『料理綱目調味抄』(5) 可用鱠魚の部
可 用 鱠 魚の部
■ [■は魚+舟]
子附の生盛は、鮒を糸に造りかはかし、子は茹よくかはかし、栗生が糸にして、魚と一所に子にまぶす。何も水けあれば、子つかず。酢を少鈍してかくる。又、山吹あへは、糸作りの鮒、うど、大根、子も一つにあへる也。栗生うへに可置。一書、昔はおのみを加へたりとみゆ。子のなきは、ぬたもよし。むかしは、なげ鱠といつる。
※ 「栗生が」は、栗生姜。
鮎
酢のつよきよし。魚を作り、冷水にいく度もさらし、一度あへて其酢を捨、改て酢にてあゆる。うど、くりせうが、防風、蓼酢もよし。
川魚
諸の川魚、皆鮎のごとし。おいかは、わたか、はへ、はぜ、うぐゐ、みごい、いさゞの類、蓼酢、又、ぬたもよし。
鯔
三つにをろし、首と骨をよく焼、扣て用。身はなげ造にして、からし酢よし。うど、くり生が、防風、酢の強きよし。
※ 「扣て」は、たたいて。
鰻
焼て、細く造り、蓼酢、おろし大根、芹、うど、くり生姜、ぼけの酢、大にいむべし。
鱧皮
右におなじ。酢は生もよし。
鯛
酢は、生蓼、生が酢、わさび酢、此分生盛あへて用ふに、取合、大根、芹、瓜、あかゞい、蚫、くらげ、なまこ、くりせうが、防風。
鱸
右におなじ。一書、胡椒酢を用。
鰈 鯇
調味、右におなじ。加雜にも。蓼酢よし。
鯵
芥酢、又、ぬた、加雜にも。時魚もおなじ。
鱠残魚
酢は生、又、蓼生。取合、海鼠、海月、蚶、糸蚫。□ もおなじ。加雜にも。うど、きくらげ、くりせうが。
鰮 鯖
荳たゝき、青汁わみ出し、強酢にて、鱠にわみ交てよし。からしぬた、にんにく、ねぎみそ酢。
※ 「わみ出し」は、誤読しているかもしれません。
鱆 烏賊
此外の具類、皆おなじ。ほそく造り、ゆがきても、生にても。蓼酢、からし酢。
一書 雁
厂腹身をうすく造り、うす●度にかい●して、手もりして、生が酢をそへて●いらすべし。
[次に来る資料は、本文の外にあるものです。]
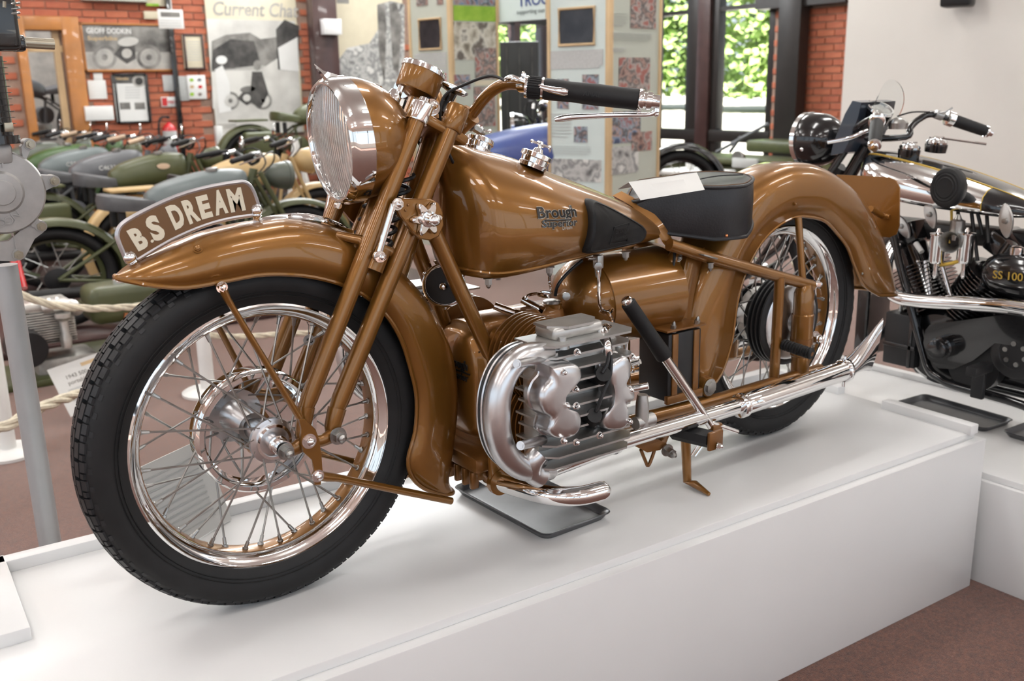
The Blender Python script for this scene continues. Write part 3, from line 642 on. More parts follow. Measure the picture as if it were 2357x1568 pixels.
for (px, py) in ((1595, 545), (1672, 543)):
    c = P(px, py, -.13); h = BVHTree.FromPolygons([tuple(v.co) for v in seat.data.vertices], [tuple(p.vertices) for p in seat.data.polygons]).ray_cast(CAM, (c-CAM).normalized())
    if h[0]: MB().sphere(h[0], .0045, 10).build('rivet', 'copper', seat)
# saddle nose hoop
np_ = [P(x, y, yy) for x, y, yy in ((1410, 452, .03), (1455, 478, -.02), (1500, 520, -.055), (1525, 560, -.07))]
mb = MB(); rs_ = []
for i, q in enumerate(bez(np_, 5)):
    rs_.append([q+V((0, 0, .002)), q+V((.028, 0, .010)), q+V((.034, 0, .004)), q+V((.008, 0, -.006))])
mb.rings(rs_); mb.build('saddle_hoop', 'gold', bike)

# ---- rear mudguard
rid2 = [(1.115, .200), (1.083, .30), (1.088, .40), (1.12, .495), (1.172, .582), (1.240, .660), (1.322, .717), (1.421, .747), (1.491, .753), (1.583, .742), (1.682, .704), (1.788, .640), (1.880, .545), (1.951, .434), (1.995, .332)]
lip2 = [(1.130, .205), (1.185, .245), (1.220, .325), (1.234, .42), (1.262, .497), (1.315, .565), (1.38, .603), (1.448, .619), (1.513, .613), (1.577, .595), (1.632, .556), (1.682, .513), (1.722, .455), (1.775, .395), (1.862, .352)]
rf = shell('rear_mudguard', rid2, lip2, [.086]*13+[.084, .078], pe=.55, ps=.5); rf['label'] = 'deeply valanced bronze gold rear mudguard'
bolt(P(1829, 470, -.088), (0, -1, 0), .004, .003, 'gold', rf, 'rivet'); bolt(P(1983, 630, -.085), (0, -1, 0), .004, .003, 'dullchrome', rf, 'rivet')
pl = [(1925, 402), (2045, 408), (2062, 416), (2070, 432), (2069, 520), (2062, 540), (2047, 547), (1990, 540), (1940, 520)]
mb = MB(); mb.prism([Px(x, y, 1.94) for x, y in pl], (.006, 0, 0), .001); rp = mb.build('rear_number_plate', 'gold', bike, 30)
mb = MB(); mb.tube([V((1.86, -.03, .60)), Px(2030, 497, 1.935), Px(2048, 500, 1.937)], [.010, .009, .007], 10); mb.build('plate_strut', 'gold', rp)

# ---- frame
def T(name, pts, r, mat='gold', n=16, parent=bike, smooth=0): return MB().tube(bez(pts, smooth) if smooth else pts, r, n).build(name, mat, parent)
for sg in (-1, 1):
    dt = T('down_tube', [V((.345, sg*.045, .745)), V((.42, sg*.058, .565)), V((.505, sg*.085, .355)), V((.520, sg*.09, .22))], .0165)
    T('upper_rail', [V((.99, sg*.085, .597)), V((1.10, sg*.105, .558)), V((1.485, sg*.122, .438))], .0150)
    T('lower_rail', [V((.52, sg*.10, .215)), V((.80, sg*.125, .205)), V((1.10, sg*.13, .200)), V((1.54, sg*.124, .199))], .0160)
    T('frame_upright', [V((1.352, sg*.122, .478)), V((1.350, sg*.122, .205))], .0135)
    T('mudguard_stay', [V((1.444, sg*.098, .620)), V((1.452, sg*.118, .450))], .0095)
    T('seat_tube', [P(1562, 575, -.06*-sg if False else -.06) if sg < 0 else V((1.0, .06, .60)), V((.985, sg*.06, .50)), V((.985, sg*.06, .40)), V((1.0, sg*.07, .22))], .0145, smooth=4)
    mb = MB(); c = V((1.455, sg*.122, .20)); z1 = V((0, 0, 1))
    mb.lathe(c, z1, [(-.006, .018), (0, .0235), (.052, .0245), (.055, .0275), (.088, .0275)], 26)
    mb.lathe(c, z1, [(.100, .024), (.100, .0285), (.112, .0290), (.165, .0290), (.168, .0265), (.222, .0265), (.240, .020), (.246, .018)], 26); pg = mb.build('plunger_spring_unit', 'gold', bike)
    MB().lathe(c, z1, [(.086, .030), (.102, .030)], 26).build('plunger_collar', 'goldcast', pg)
    MB().box(c+V((.030, 0, .094)), (.05, .022, .03), None, .006).build('axle_lug', 'goldcast', pg)
    bolt(V((1.500, sg*.13, .295)), (0, sg, 0), .014, .014, 'chrome', pg, 'axle_nut'); bolt(V((1.497, sg*.122, .440)), (1, sg*.6, .0), .009, .012, 'chrome', pg); bolt(V((1.535, sg*.135, .199)), (0, sg, 0), .008, .008, 'black', pg)
    a, b = V((1.362, sg*.135, .302)), V((1.372, sg*.215, .292)); mb = MB(); pr_ = []
    for k in range(11): pr_ += [(k*.0078, .0125), (k*.0078+.002, .0150), (k*.0078+.0055, .0150), (k*.0078+.0075, .0125)]
    mb.lathe(a, (b-a), pr_, 20); pq = mb.build('pillion_peg', 'rubber', bike); MB().cyl(b-(b-a)*.02, b+(b-a)*.055, .0065, n=6).build('peg_bolt', 'goldcast', pq)
bolt(V((1.10, -.115, .545)), (0, 0, -1), .007, .012, 'dullchrome', bike); MB().box(V((1.085, -.12, .562)), (.05, .02, .004), Quaternion((0, 1, 0), .3).to_matrix(), .001).build('saddle_bracket', 'dullchrome', bike)
# pressed seat panel with the chrome guard strip
mb = MB(); pn = bez([P(1590, 575, -.05), P(1575, 640, -.055), P(1562, 700, -.06), P(1556, 770, -.06)], 5)
mb.rings([[q+V((-.026, .0, 0)), q+V((-.022, -.012, 0)), q+V((.0, -.016, 0)), q+V((.022, -.012, 0)), q+V((.05, .0, 0))] for q in pn], cyc=False); pp_ = mb.build('seat_panel', 'gold', bike, 50)
cs = bez([P(1558, 622, -.072), P(1550, 655, -.073), P(1541, 700, -.074), P(1536, 745, -.074)], 5); MB().tube(cs, [.003]+[.0075]*14+[.006], 10, flat=.6).build('chrome_strip', 'chrome', pp_)
for q in ((1566, 582), (1562, 594)): bolt(P(*q, -.072), (0, -1, .1), .007, .005, 'dullchrome', pp_, 'bolt')
T('battery_cable', [P(1550, 565, -.06), P(1552, 600, -.075), P(1535, 660, -.08), P(1515, 700, -.075)], .0035, 'matblack', 8, smooth=4)

# ---- oil tank, battery
mb = MB(); mb.lathe(V((.735, .0, .470)), (1, 0, 0), [(0, .004), (.004, .035), (.018, .070), (.040, .094), (.066, .107), (.068, .1045), (.070, .1075), (.30, .1085), (.304, .104)], 56); ot = mb.build('oil_tank', 'gold', bike, 40)
MB().lathe(P(1302, 682, -.065), (-.3, -1, .1), [(0, .009), (.005, .009), (.006, .005)], 18).build('oil_sight_glass', 'dullchrome', ot)
bx0, bx1, bz0, bz1, by = .945, 1.055, .230, .396, -.135
mb = MB(); mb.box(V(((bx0+bx1)/2, by+.05, (bz0+bz1)/2)), (bx1-bx0, .10, bz1-bz0), None, .005); bt = mb.build('battery', 'matblack', bike); bt['label'] = 'black battery box held by bronze straps'
for xx in (.957, 1.028): MB().box(V((xx+.008, by-.001, .312)), (.018, .006, .165), None, .001).build('strap', 'goldcast', bt)
MB().box(V((1.0, by+.0, .236)), (.12, .012, .020), None, .002).build('battery_frame', 'goldcast', bt); MB().box(V((1.0, by+.05, .404)), (.13, .11, .005), None, .001).build('battery_lid_frame', 'goldcast', bt)
for xx in (.965, 1.045): bolt(V((xx, by+.008, .400)), (0, -.2, 1), .007, .014, 'dullchrome', bt)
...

又、厂のもゝきをほそく作り、酒をにやし、ざつと色をとり、針生がをまぜて、能酢にてあへ、又、けし、くるみにてあへたるもよし。胡椒を少かゞせたるもよし云々。もゝきは、今云もゝけ成べし。
※ 「厂」は、雁。
※ 「もゝき」は、鳥臓。
※ 「能」は、能く。
※ 「もゝけ」は、鳥臓。鳥の五臓。むむき、ももき。(参考:『大日本国語辞典 第5巻 修訂』)
※ 「成べし」は、なるべし。
一書 鮭
鮭の焼、腹がはの方を少焼て、造るべし。針柚、針生姜を可用。
一書、かんさう腹の魚の名に、なくり、はちめ、ねはり、からくり、ひかり、など云名あり。可●考。
精進膾
大様、醤交同前なれば、あへ交の所に註。茄子膾は、茄子を䒵子を扣●●ゝけ、焚の下にて蒸焼、小く引刺て、けし、からし、生が酢、ごまをすり加てよし。
筆者注 ●は解読できなかった文字、□はパソコンで表示できない漢字を意味しています。